To be done =
Copy every line of the listing exactly.
--- BEGIN ---
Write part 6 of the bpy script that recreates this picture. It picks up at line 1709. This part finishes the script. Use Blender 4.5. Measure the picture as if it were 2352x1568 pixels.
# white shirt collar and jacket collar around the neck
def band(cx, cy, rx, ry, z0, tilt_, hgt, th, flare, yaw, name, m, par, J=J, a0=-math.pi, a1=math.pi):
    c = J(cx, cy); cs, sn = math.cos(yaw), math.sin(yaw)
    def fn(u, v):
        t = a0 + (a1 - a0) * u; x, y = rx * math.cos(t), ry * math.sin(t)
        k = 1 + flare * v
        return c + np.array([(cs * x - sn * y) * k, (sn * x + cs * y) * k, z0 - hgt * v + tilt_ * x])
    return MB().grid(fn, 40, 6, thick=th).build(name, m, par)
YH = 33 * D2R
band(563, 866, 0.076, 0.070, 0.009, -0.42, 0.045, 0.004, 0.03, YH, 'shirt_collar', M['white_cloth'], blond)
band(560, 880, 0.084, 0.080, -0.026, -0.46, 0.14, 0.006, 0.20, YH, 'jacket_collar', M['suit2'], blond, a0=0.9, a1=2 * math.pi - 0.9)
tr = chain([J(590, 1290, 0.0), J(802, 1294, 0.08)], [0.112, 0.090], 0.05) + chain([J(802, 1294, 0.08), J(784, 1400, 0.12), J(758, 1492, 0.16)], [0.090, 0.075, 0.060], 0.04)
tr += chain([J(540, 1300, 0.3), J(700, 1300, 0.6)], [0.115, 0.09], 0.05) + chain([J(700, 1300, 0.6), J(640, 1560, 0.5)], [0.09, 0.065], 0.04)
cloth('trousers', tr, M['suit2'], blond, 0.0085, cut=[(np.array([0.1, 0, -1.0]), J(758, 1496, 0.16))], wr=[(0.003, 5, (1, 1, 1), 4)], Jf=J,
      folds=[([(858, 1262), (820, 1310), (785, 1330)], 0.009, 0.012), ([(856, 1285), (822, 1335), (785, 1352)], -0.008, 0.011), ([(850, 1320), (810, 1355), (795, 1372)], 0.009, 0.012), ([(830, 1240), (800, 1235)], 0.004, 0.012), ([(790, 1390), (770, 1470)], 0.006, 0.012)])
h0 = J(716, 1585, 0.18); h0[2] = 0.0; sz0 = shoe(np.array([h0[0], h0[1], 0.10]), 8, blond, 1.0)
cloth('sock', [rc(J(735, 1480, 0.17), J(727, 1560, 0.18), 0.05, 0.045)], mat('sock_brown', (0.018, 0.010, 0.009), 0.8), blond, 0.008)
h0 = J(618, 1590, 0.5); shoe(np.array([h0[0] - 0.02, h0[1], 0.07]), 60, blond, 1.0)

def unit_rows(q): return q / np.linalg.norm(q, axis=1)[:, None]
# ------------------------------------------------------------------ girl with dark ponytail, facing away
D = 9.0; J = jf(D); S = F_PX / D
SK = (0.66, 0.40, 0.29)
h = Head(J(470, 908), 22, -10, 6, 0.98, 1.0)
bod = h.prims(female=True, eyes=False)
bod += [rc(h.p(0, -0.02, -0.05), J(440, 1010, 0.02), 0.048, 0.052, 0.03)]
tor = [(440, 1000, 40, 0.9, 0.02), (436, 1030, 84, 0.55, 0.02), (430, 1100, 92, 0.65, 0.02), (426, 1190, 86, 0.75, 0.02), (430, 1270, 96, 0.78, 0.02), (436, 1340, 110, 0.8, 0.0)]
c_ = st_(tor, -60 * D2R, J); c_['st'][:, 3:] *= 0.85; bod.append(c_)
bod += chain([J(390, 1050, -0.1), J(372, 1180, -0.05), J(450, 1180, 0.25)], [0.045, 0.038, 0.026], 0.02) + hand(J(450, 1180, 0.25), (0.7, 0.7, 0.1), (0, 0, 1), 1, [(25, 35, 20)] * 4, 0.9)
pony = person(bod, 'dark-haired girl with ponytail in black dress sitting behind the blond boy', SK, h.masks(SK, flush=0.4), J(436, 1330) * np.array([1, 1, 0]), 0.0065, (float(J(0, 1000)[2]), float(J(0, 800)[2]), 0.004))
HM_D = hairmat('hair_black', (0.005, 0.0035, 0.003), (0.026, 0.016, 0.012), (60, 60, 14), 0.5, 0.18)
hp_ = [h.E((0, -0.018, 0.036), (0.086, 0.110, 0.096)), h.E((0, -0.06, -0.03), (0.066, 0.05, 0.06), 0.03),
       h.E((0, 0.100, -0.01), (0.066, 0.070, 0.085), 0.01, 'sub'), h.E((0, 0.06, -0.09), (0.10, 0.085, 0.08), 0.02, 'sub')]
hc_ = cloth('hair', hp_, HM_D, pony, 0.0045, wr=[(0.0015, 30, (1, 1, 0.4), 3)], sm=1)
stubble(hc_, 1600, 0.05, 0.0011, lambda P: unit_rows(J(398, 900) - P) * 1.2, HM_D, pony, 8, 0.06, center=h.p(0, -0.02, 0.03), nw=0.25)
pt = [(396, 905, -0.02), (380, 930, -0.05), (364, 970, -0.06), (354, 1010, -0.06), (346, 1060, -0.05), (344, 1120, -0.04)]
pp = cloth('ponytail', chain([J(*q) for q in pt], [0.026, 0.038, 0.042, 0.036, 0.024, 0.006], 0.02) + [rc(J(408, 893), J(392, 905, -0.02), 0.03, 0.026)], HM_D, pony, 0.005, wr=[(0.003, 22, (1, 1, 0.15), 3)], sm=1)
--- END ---
Problem solution =
Write part 6 of the bpy script that recreates this picture. It picks up at line 1709. This part finishes the script. Use Blender 4.5. Measure the picture as if it were 2352x1568 pixels.
# white shirt collar and jacket collar around the neck
def band(cx, cy, rx, ry, z0, tilt_, hgt, th, flare, yaw, name, m, par, J=J, a0=-math.pi, a1=math.pi):
    c = J(cx, cy); cs, sn = math.cos(yaw), math.sin(yaw)
    def fn(u, v):
        t = a0 + (a1 - a0) * u; x, y = rx * math.cos(t), ry * math.sin(t)
        k = 1 + flare * v
        return c + np.array([(cs * x - sn * y) * k, (sn * x + cs * y) * k, z0 - hgt * v + tilt_ * x])
    return MB().grid(fn, 40, 6, thick=th).build(name, m, par)
YH = 33 * D2R
band(563, 866, 0.076, 0.070, 0.009, -0.42, 0.045, 0.004, 0.03, YH, 'shirt_collar', M['white_cloth'], blond)
band(560, 880, 0.084, 0.080, -0.026, -0.46, 0.14, 0.006, 0.20, YH, 'jacket_collar', M['suit2'], blond, a0=0.9, a1=2 * math.pi - 0.9)
tr = chain([J(590, 1290, 0.0), J(802, 1294, 0.08)], [0.112, 0.090], 0.05) + chain([J(802, 1294, 0.08), J(784, 1400, 0.12), J(758, 1492, 0.16)], [0.090, 0.075, 0.060], 0.04)
tr += chain([J(540, 1300, 0.3), J(700, 1300, 0.6)], [0.115, 0.09], 0.05) + chain([J(700, 1300, 0.6), J(640, 1560, 0.5)], [0.09, 0.065], 0.04)
cloth('trousers', tr, M['suit2'], blond, 0.0085, cut=[(np.array([0.1, 0, -1.0]), J(758, 1496, 0.16))], wr=[(0.003, 5, (1, 1, 1), 4)], Jf=J,
      folds=[([(858, 1262), (820, 1310), (785, 1330)], 0.009, 0.012), ([(856, 1285), (822, 1335), (785, 1352)], -0.008, 0.011), ([(850, 1320), (810, 1355), (795, 1372)], 0.009, 0.012), ([(830, 1240), (800, 1235)], 0.004, 0.012), ([(790, 1390), (770, 1470)], 0.006, 0.012)])
h0 = J(716, 1585, 0.18); h0[2] = 0.0; sz0 = shoe(np.array([h0[0], h0[1], 0.10]), 8, blond, 1.0)
cloth('sock', [rc(J(735, 1480, 0.17), J(727, 1560, 0.18), 0.05, 0.045)], mat('sock_brown', (0.018, 0.010, 0.009), 0.8), blond, 0.008)
h0 = J(618, 1590, 0.5); shoe(np.array([h0[0] - 0.02, h0[1], 0.07]), 60, blond, 1.0)

def unit_rows(q): return q / np.linalg.norm(q, axis=1)[:, None]
# ------------------------------------------------------------------ girl with dark ponytail, facing away
D = 9.0; J = jf(D); S = F_PX / D
SK = (0.66, 0.40, 0.29)
h = Head(J(470, 908), 22, -10, 6, 0.98, 1.0)
bod = h.prims(female=True, eyes=False)
bod += [rc(h.p(0, -0.02, -0.05), J(440, 1010, 0.02), 0.048, 0.052, 0.03)]
tor = [(440, 1000, 40, 0.9, 0.02), (436, 1030, 84, 0.55, 0.02), (430, 1100, 92, 0.65, 0.02), (426, 1190, 86, 0.75, 0.02), (430, 1270, 96, 0.78, 0.02), (436, 1340, 110, 0.8, 0.0)]
c_ = st_(tor, -60 * D2R, J); c_['st'][:, 3:] *= 0.85; bod.append(c_)
bod += chain([J(390, 1050, -0.1), J(372, 1180, -0.05), J(450, 1180, 0.25)], [0.045, 0.038, 0.026], 0.02) + hand(J(450, 1180, 0.25), (0.7, 0.7, 0.1), (0, 0, 1), 1, [(25, 35, 20)] * 4, 0.9)
pony = person(bod, 'dark-haired girl with ponytail in black dress sitting behind the blond boy', SK, h.masks(SK, flush=0.4), J(436, 1330) * np.array([1, 1, 0]), 0.0065, (float(J(0, 1000)[2]), float(J(0, 800)[2]), 0.004))
HM_D = hairmat('hair_black', (0.005, 0.0035, 0.003), (0.026, 0.016, 0.012), (60, 60, 14), 0.5, 0.18)
hp_ = [h.E((0, -0.018, 0.036), (0.086, 0.110, 0.096)), h.E((0, -0.06, -0.03), (0.066, 0.05, 0.06), 0.03),
       h.E((0, 0.100, -0.01), (0.066, 0.070, 0.085), 0.01, 'sub'), h.E((0, 0.06, -0.09), (0.10, 0.085, 0.08), 0.02, 'sub')]
hc_ = cloth('hair', hp_, HM_D, pony, 0.0045, wr=[(0.0015, 30, (1, 1, 0.4), 3)], sm=1)
stubble(hc_, 1600, 0.05, 0.0011, lambda P: unit_rows(J(398, 900) - P) * 1.2, HM_D, pony, 8, 0.06, center=h.p(0, -0.02, 0.03), nw=0.25)
pt = [(396, 905, -0.02), (380, 930, -0.05), (364, 970, -0.06), (354, 1010, -0.06), (346, 1060, -0.05), (344, 1120, -0.04)]
pp = cloth('ponytail', chain([J(*q) for q in pt], [0.026, 0.038, 0.042, 0.036, 0.024, 0.006], 0.02) + [rc(J(408, 893), J(392, 905, -0.02), 0.03, 0.026)], HM_D, pony, 0.005, wr=[(0.003, 22, (1, 1, 0.15), 3)], sm=1)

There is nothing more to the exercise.